Laporan Wartawan Warta Kota, Wahyu Tri Laksono
TRIBUNNEWS.COM, JAKARTA - Study Tour SMA Al Huda, yang selasa malam salah satu busnya mengalami kecelakaan di kawasan Puncak, ternyata berjalan tanpa pemberitahuan sebelumnya kepada wali murid.
Aksi (24) yang datang bersama Sang ibu Sumirah (50) mengatakannya saat ditemui Warta Kota di lokasi, Selasa (17/6/2014), ia mengatakan study tour ini tidak ada pembicaraan sebelumnya dengan orang tua murid.
"Kami tidak diajak rapat, maupun pemberitahuan sebelumnya lewat surat. Tau-tau dikasih kuitansi pembayaran yang bertuliskan rencana study tour dan harus membayar sebesar Rp300 ribu," ujar pria yang memakai singlet putih tersebut.
Lanjutnya, ia sempat melarang adiknya untuk ikut, tetapi kata sang adik ada ancaman dari pihak sekolah. " Ancamannya itu bagi siswa yang tidak ikut tidak naik kelas," tuturnya.
Menurut pengakuan adiknya, pihak sekolah juga mewajibkan untuk ikut study tour tersebut, karena ikut ataupun tidak para murid diwajibkan membayar uang tersebut.
"Keberangkatannya sendiri enggak pasti, katanya sabtu, minggu, senin, eh terus selasa ini akhirnya jalan juga. Saya sih sudah melarang supaya dia enggak ikut, yaitu tadi karena dari persiapan keberangkatannya sendiri ditunda-tunda terus," terangnya.
Sementara itu, pihak sekolah saat dikonfirmasi perihal izin itu terpecah jawabannya. Bambang Rianto selaku tim pengembang Yayasan Nurul Huda mengatakan tidak tahu perihal izin tersebut.
"Saya kurang begitu tahu masalah tersebut. Tetapi kami sebagai tim pengembang berusaha memberikan yang terbaik kepada siswa, ya lewat hal-hal seperti study tour ini," ungkap pria berpeci putih yang juga mantan Kepala sekolah SMPN 111 Kemanggisan.
Sedangkan menurut Ahmad Muhajir (30), staf Yayasan Al Huda, yayasan beserta kepala sekolah dan guru-gurunya memang sudah merencanakan hal tersebut jauh-jauh hari.
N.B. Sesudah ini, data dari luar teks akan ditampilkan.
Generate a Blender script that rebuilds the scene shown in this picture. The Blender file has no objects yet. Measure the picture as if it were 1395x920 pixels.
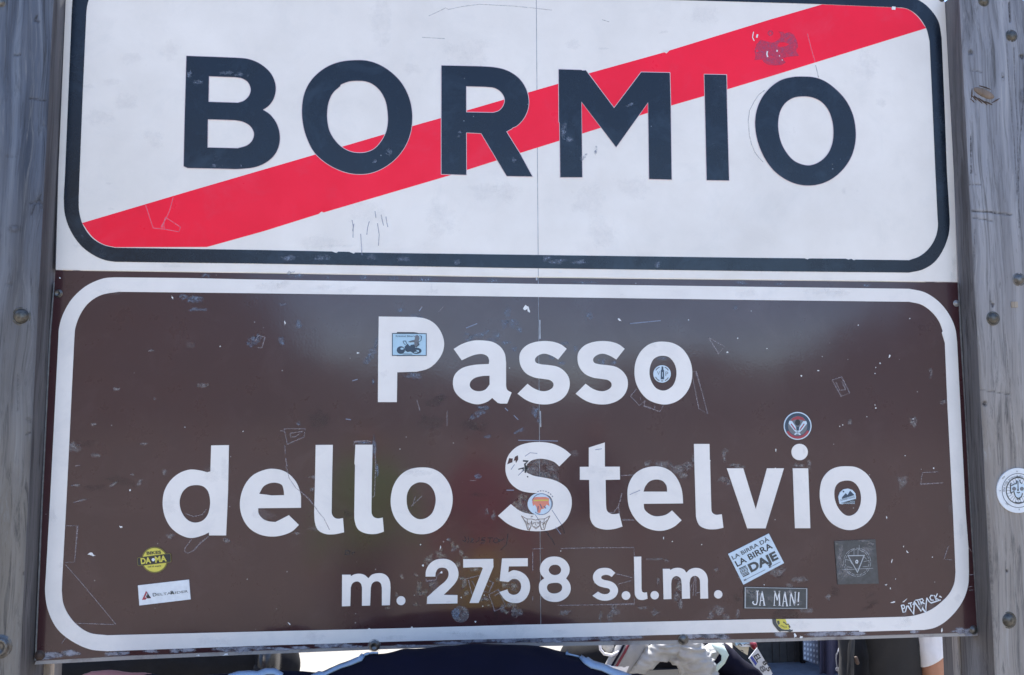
import bpy, bmesh, math, random
import numpy as np
from mathutils import Vector, Matrix, noise
from mathutils.geometry import delaunay_2d_cdt
from mathutils.bvhtree import BVHTree

random.seed(7)
scene = bpy.context.scene
col = scene.collection
R = math.radians

# ------------------------------------------------------------------ camera
# sign plane = world y 0 (front face), x to the right, z up; the camera stands at y < 0
F_PX, IW, IH = 1102.2, 1395.0, 920.0
CAM = Vector((-0.17166, -1.57807, 1.85))
SEAM_Z = CAM.z + 0.26323
YAW, PITCH, ROLL = 0.0878745, 0.0888175, 0.0015686


def _cam_axes():
    a, b, c = YAW, PITCH, ROLL
    Ry = Matrix(((math.cos(a), 0, math.sin(a)), (0, 1, 0), (-math.sin(a), 0, math.cos(a))))
    Rx = Matrix(((1, 0, 0), (0, math.cos(b), -math.sin(b)), (0, math.sin(b), math.cos(b))))
    Rz = Matrix(((math.cos(c), -math.sin(c), 0), (math.sin(c), math.cos(c), 0), (0, 0, 1)))
    M = Ry @ Rx @ Rz
    w = lambda v: Vector((v[0], v[2], -v[1]))        # (x, y down, z in) -> world
    return w(M.col[0]), w(M.col[1]), w(M.col[2])


AX, AY, AZ = _cam_axes()                              # right, down, forward
cam_data = bpy.data.cameras.new('camera')
cam_data.sensor_width = 36.0
cam_data.lens = 36.0 * F_PX / IW
cam_data.clip_start = 0.02
cam_data.clip_end = 20000
cam = bpy.data.objects.new('camera', cam_data)
col.objects.link(cam)
rot = Matrix((AX, -AY, -AZ)).transposed()
cam.matrix_world = Matrix.Translation(CAM) @ rot.to_4x4()
scene.camera = cam

# ------------------------------------------------------------------ light
SUN_EL, SUN_AZ = R(56), R(4)                          # azimuth clockwise from +Y
world = bpy.data.worlds.new('World')
scene.world = world
world.use_nodes = True
wn = world.node_tree
sky = wn.nodes.new('ShaderNodeTexSky')
sky.sky_type = 'NISHITA'
sky.sun_disc = False
sky.sun_elevation = SUN_EL
sky.sun_rotation = SUN_AZ
sky.altitude = 2700
sky.air_density = 1.0
sky.dust_density = 0.3
sky.ozone_density = 1.2
bg = wn.nodes['Background']
bg.inputs['Strength'].default_value = 0.15
wn.links.new(sky.outputs['Color'], bg.inputs['Color'])

sun_data = bpy.data.lights.new('sun', 'SUN')
sun_data.energy = 4.2
sun_data.angle = R(0.53)
sun_data.color = (1.0, 0.95, 0.87)
sun = bpy.data.objects.new('sun', sun_data)
col.objects.link(sun)
sd = Vector((math.sin(SUN_AZ) * math.cos(SUN_EL), math.cos(SUN_AZ) * math.cos(SUN_EL), math.sin(SUN_EL)))
sun.rotation_euler = (-sd).to_track_quat('-Z', 'Y').to_euler()
sun.location = (0, 3, 6)

vs = scene.view_settings
vs.view_transform = 'Standard'
vs.look = 'None'
vs.gamma = 1.0
vs.use_curve_mapping = False
vs.exposure = 1.92
scene.cycles.max_bounces = 6
scene.cycles.transparent_max_bounces = 16


# ------------------------------------------------------------------ geometry helpers
def U(px, py, y=0.0):
    """point of the plane world-y = y that the measured photo position (px, py) belongs to"""
    d = AX * ((px - IW / 2) / F_PX) + AY * ((py - IH / 2) / F_PX) + AZ
    t = (y - CAM.y) / d.y
    return CAM + d * t


def tag(o, label=None, cat=None, group=None, kind=None):
    if label: o['label'] = label
    if cat: o['category'] = cat
    if group: o['group'] = group
    if kind: o['kind'] = kind
    return o


def empty(name, loc, label, cat, group=None, rz=0.0):
    o = bpy.data.objects.new(name, None)
    o.empty_display_size = 0.05
    col.objects.link(o)
    o.location = loc
    o.rotation_euler = (0, 0, rz)
    return tag(o, label, cat, group)


def link_mesh(name, me, mat, parent=None, smooth=False):
    o = bpy.data.objects.new(name, me)
    if mat is not None and not me.materials:
        me.materials.append(mat)
    if smooth:
        me.shade_smooth()
    col.objects.link(o)
    if parent is not None:
        o.parent = parent
    return o


def root_of(o):
    v = Vector((0, 0, 0))
    while o is not None:
        v += o.location
        o = o.parent
    return v


def mesh_obj(name, verts, faces, mat, parent=None, smooth=False, origin=None, fade=None):
    """verts in world coordinates; stored relative to the parent chain (or to origin)"""
    base = root_of(parent) if parent is not None else Vector((0, 0, 0))
    org = Vector(origin) if origin is not None else base
    me = bpy.data.meshes.new(name)
    me.from_pydata([tuple(Vector(v) - org) for v in verts], [], faces)
    me.update()
    if mat is not None and mat.get('fade'):
        at = me.attributes.new('fade', 'FLOAT', 'POINT')
        at.data.foreach_set('value', [1.0] * len(me.vertices) if fade is None else fade)
    o = link_mesh(name, me, mat, parent, smooth)
    if origin is not None:
        o.location = org - base
    return o


def parse(spec, ox=0.0, oy=0.0, s=1.0):
    """'x,y x,yc ...' -> dense photo-space polygon; c marks a corner, other points are curve points"""
    pts = []
    for tok in spec.split():
        c = tok.endswith('c')
        if c: tok = tok[:-1]
        a, b = tok.split(',')
        pts.append((ox + float(a) / s, oy + float(b) / s, c))
    n = len(pts)
    corners = [i for i, p in enumerate(pts) if p[2]]
    P = [Vector((p[0], p[1])) for p in pts]

    def cr(p0, p1, p2, p3, k):
        def tj(ti, a, b): return ti + max((b - a).length, 1e-6) ** 0.5
        t0 = 0; t1 = tj(t0, p0, p1); t2 = tj(t1, p1, p2); t3 = tj(t2, p2, p3)
        out = []
        for q in range(k):
            t = t1 + (t2 - t1) * q / k
            A1 = p0 * ((t1 - t) / (t1 - t0)) + p1 * ((t - t0) / (t1 - t0))
            A2 = p1 * ((t2 - t) / (t2 - t1)) + p2 * ((t - t1) / (t2 - t1))
            A3 = p2 * ((t3 - t) / (t3 - t2)) + p3 * ((t - t2) / (t3 - t2))
            B1 = A1 * ((t2 - t) / (t2 - t0)) + A2 * ((t - t0) / (t2 - t0))
            B2 = A2 * ((t3 - t) / (t3 - t1)) + A3 * ((t - t1) / (t3 - t1))
            out.append(B1 * ((t2 - t) / (t2 - t1)) + B2 * ((t - t1) / (t2 - t1)))
        return out
    res = []
    if not corners:
        for i in range(n):
            res += cr(P[i - 1], P[i], P[(i + 1) % n], P[(i + 2) % n], 5)
        return res
    for ci, a in enumerate(corners):
        b = corners[(ci + 1) % len(corners)]
        run = [a]
        i = a
        while True:
            i = (i + 1) % n
            run.append(i)
            if i == b: break
        Q = [P[k] for k in run]
        if len(Q) == 2:
            res.append(Q[0])
            continue
        first = Q[0] * 2 - Q[1]
        last = Q[-1] * 2 - Q[-2]
        E = [first] + Q + [last]
        for k in range(1, len(E) - 2):
            res += cr(E[k - 1], E[k], E[k + 1], E[k + 2], 5)
    return res


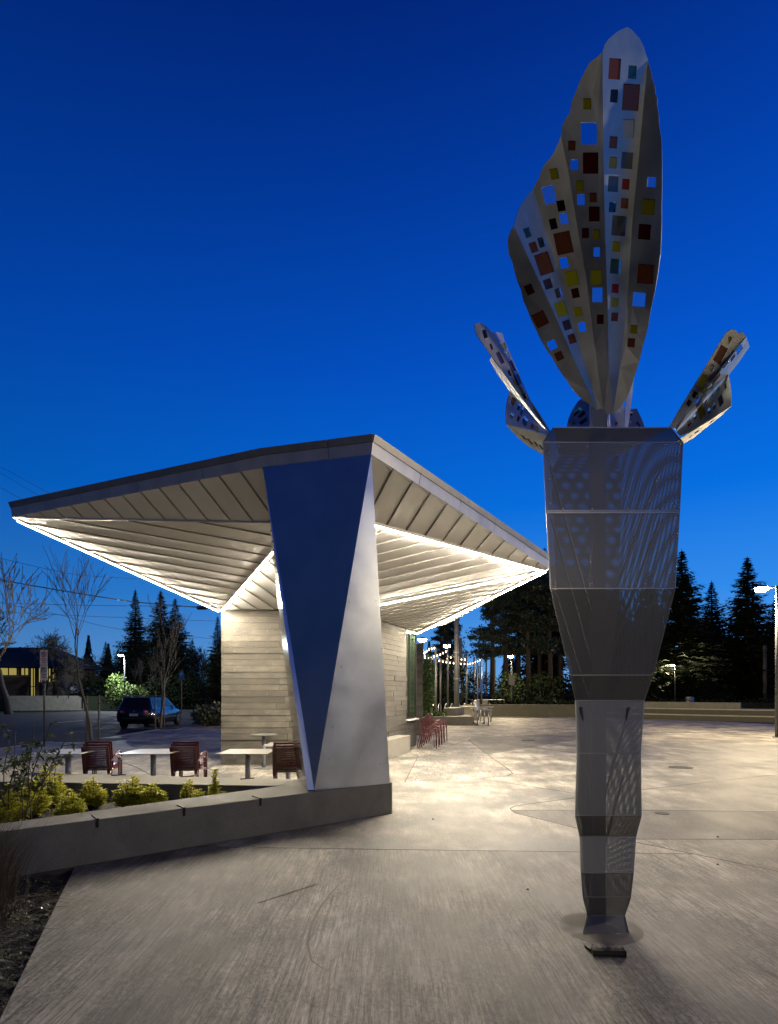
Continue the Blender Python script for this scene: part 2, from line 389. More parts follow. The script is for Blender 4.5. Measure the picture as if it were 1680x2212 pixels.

"Kegiatan ini sudah di planning sejak mereka kelas X. Biayanya sendiri dengan cara para siswa menabung tiap bulannya dan pada akhir semester digunakan untuk acara tersebut. Jadi tidak minta orang tua," ungkap pria berjaket hitam tersebut.
"Kami sudah memberikan surat edaran resmi bertanda tangan ketua yayasan dan kepala sekolah, surat tersebut kemudian diberikan kepada orang tua. Tidak benar jika tidak ada surat perizinan, tetapi kami memang tidak mengajak orang tua untuk rapat membicarakan hal tersebut," ujarnya.
Kalau ada ancaman ataupun paksaan dari pihak sekolah, menurut Ahmad, harusnya semua siswa ikut. Tetapi kenyataannya tidak semua siswa/i ikut study tour. " Dari sekitar 195 siswa hanya sekira 150 orang yang ikut. Jumlah tersebut sudah termasuk dengan guru ya," katanya.
"Jadi tidak benar itu kalau ada paksaan serta ancaman dari pihak sekolah, yang mengancam siswa yang tidak ikut, tidak akan naik kelas," ujar Ahmad.